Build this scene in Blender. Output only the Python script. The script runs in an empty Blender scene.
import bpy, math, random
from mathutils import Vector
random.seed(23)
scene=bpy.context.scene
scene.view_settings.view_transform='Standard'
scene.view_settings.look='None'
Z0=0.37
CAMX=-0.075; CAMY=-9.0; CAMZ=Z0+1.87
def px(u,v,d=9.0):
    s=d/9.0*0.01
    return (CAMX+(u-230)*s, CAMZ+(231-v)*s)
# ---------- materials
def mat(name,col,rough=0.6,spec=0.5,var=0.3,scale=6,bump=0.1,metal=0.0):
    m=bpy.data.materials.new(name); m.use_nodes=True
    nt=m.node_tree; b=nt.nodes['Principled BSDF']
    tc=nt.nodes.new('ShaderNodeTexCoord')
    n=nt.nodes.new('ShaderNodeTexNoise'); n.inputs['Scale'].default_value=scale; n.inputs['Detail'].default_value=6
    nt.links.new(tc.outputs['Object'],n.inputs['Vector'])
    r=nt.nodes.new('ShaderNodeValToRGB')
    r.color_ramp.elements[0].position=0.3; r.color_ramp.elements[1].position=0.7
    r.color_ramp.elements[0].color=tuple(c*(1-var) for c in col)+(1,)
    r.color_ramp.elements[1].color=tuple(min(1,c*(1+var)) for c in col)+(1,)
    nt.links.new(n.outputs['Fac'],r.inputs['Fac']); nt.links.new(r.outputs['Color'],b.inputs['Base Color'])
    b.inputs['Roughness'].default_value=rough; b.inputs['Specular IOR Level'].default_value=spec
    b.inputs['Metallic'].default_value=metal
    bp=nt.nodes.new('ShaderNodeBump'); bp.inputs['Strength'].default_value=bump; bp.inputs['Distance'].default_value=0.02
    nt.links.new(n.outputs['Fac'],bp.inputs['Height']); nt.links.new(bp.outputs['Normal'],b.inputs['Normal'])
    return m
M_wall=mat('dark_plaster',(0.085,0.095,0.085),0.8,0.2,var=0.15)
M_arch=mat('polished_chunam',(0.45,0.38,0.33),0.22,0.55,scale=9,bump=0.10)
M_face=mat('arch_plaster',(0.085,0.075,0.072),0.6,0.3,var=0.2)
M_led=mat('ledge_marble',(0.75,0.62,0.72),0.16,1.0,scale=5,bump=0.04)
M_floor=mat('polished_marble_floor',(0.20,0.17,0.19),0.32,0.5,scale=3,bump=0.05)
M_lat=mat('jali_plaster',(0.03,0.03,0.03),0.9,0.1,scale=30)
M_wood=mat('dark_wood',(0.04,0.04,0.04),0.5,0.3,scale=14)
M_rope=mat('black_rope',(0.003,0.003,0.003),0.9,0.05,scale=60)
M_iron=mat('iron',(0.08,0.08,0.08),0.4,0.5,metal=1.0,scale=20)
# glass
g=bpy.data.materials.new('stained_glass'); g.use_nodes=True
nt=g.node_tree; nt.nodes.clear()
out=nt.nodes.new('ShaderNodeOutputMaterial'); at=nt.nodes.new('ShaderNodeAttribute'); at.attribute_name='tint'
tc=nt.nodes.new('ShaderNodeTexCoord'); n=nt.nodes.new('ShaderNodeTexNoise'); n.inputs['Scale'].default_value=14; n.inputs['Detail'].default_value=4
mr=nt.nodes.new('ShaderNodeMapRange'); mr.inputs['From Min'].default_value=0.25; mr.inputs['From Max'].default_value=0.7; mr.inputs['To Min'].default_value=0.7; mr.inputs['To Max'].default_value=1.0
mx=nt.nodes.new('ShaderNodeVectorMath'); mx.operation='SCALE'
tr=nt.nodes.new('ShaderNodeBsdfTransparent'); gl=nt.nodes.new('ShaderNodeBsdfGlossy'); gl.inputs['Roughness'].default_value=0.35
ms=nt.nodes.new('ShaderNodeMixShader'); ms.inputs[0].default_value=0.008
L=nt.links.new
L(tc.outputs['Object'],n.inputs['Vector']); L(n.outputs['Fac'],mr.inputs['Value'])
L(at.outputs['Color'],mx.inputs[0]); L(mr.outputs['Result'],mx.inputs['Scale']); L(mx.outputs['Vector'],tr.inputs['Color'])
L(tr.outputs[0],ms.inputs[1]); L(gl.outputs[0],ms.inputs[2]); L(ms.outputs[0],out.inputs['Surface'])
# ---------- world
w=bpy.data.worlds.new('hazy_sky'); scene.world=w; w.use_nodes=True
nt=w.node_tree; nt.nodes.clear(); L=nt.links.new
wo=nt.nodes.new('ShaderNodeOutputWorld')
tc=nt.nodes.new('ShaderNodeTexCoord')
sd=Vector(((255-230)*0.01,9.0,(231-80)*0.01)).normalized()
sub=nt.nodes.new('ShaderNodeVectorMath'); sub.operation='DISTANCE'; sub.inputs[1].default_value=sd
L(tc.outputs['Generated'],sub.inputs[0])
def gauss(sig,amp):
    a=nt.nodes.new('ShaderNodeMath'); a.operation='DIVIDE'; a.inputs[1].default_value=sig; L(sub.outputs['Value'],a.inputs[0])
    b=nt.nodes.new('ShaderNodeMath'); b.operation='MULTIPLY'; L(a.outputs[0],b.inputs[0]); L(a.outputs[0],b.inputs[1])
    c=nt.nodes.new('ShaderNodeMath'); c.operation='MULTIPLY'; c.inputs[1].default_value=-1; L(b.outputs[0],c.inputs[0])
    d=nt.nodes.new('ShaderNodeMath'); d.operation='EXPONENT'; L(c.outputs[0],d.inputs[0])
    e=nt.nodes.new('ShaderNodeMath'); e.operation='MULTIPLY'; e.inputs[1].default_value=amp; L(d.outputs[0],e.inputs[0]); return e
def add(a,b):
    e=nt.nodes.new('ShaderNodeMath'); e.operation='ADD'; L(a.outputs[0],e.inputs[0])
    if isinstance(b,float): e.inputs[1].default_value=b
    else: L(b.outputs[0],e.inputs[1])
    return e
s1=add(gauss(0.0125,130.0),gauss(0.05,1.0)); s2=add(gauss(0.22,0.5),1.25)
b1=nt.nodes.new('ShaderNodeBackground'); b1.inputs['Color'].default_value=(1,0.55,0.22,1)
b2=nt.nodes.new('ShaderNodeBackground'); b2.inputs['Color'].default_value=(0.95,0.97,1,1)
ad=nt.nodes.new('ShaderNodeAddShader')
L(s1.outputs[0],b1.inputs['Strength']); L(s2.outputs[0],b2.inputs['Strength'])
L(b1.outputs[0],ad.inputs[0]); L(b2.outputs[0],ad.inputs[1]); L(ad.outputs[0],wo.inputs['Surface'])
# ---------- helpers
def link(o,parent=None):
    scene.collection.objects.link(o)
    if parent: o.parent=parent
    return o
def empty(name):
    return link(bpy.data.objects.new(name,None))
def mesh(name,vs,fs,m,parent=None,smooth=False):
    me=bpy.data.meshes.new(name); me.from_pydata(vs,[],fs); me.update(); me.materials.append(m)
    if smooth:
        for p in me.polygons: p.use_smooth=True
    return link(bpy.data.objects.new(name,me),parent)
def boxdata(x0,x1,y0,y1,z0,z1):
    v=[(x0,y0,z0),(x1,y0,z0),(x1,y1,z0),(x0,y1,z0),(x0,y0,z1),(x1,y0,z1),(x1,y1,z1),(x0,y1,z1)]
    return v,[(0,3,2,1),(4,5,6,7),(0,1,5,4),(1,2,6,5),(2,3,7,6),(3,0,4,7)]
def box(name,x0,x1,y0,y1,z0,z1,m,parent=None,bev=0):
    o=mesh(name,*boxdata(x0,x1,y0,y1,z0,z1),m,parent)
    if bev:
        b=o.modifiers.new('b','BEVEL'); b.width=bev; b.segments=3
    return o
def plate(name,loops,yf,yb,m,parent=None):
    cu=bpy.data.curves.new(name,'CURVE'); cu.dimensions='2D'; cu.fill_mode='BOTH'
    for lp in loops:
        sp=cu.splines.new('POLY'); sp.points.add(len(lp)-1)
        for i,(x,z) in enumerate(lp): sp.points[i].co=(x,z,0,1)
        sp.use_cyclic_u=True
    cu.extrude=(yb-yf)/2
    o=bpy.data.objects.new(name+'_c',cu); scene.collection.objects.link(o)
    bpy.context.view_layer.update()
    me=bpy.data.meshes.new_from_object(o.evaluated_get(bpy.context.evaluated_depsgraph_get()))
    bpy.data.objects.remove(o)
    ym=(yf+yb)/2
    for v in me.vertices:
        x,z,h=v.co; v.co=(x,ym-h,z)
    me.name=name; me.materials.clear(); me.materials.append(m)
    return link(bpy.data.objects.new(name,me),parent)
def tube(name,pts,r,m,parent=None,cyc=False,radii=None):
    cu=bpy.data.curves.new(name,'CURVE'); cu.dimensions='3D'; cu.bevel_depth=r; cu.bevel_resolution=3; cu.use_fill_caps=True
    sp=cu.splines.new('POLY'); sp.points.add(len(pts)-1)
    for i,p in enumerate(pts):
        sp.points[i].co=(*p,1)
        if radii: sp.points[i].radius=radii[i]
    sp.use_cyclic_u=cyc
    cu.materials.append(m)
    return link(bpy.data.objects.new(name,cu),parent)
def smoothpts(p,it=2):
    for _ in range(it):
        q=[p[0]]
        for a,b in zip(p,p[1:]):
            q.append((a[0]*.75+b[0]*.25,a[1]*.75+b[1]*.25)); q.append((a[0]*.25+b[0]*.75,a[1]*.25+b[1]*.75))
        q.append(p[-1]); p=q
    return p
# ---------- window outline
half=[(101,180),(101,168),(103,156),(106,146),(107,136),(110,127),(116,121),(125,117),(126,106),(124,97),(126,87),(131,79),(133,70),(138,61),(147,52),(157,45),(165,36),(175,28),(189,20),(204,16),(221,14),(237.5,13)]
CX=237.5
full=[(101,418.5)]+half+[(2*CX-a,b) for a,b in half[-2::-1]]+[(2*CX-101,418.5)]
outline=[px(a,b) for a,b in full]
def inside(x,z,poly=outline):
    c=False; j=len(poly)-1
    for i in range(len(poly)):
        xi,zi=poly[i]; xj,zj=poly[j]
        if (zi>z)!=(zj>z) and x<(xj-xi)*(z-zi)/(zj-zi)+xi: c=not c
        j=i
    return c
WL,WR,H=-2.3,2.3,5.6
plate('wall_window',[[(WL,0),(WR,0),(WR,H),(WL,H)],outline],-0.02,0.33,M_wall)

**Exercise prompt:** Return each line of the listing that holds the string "scene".

**Response for this exercise:**
Build this scene in Blender. Output only the Python script. The script runs in an empty Blender scene.
scene=bpy.context.scene
scene.view_settings.view_transform='Standard'
scene.view_settings.look='None'
w=bpy.data.worlds.new('hazy_sky'); scene.world=w; w.use_nodes=True
    scene.collection.objects.link(o)
    o=bpy.data.objects.new(name+'_c',cu); scene.collection.objects.link(o)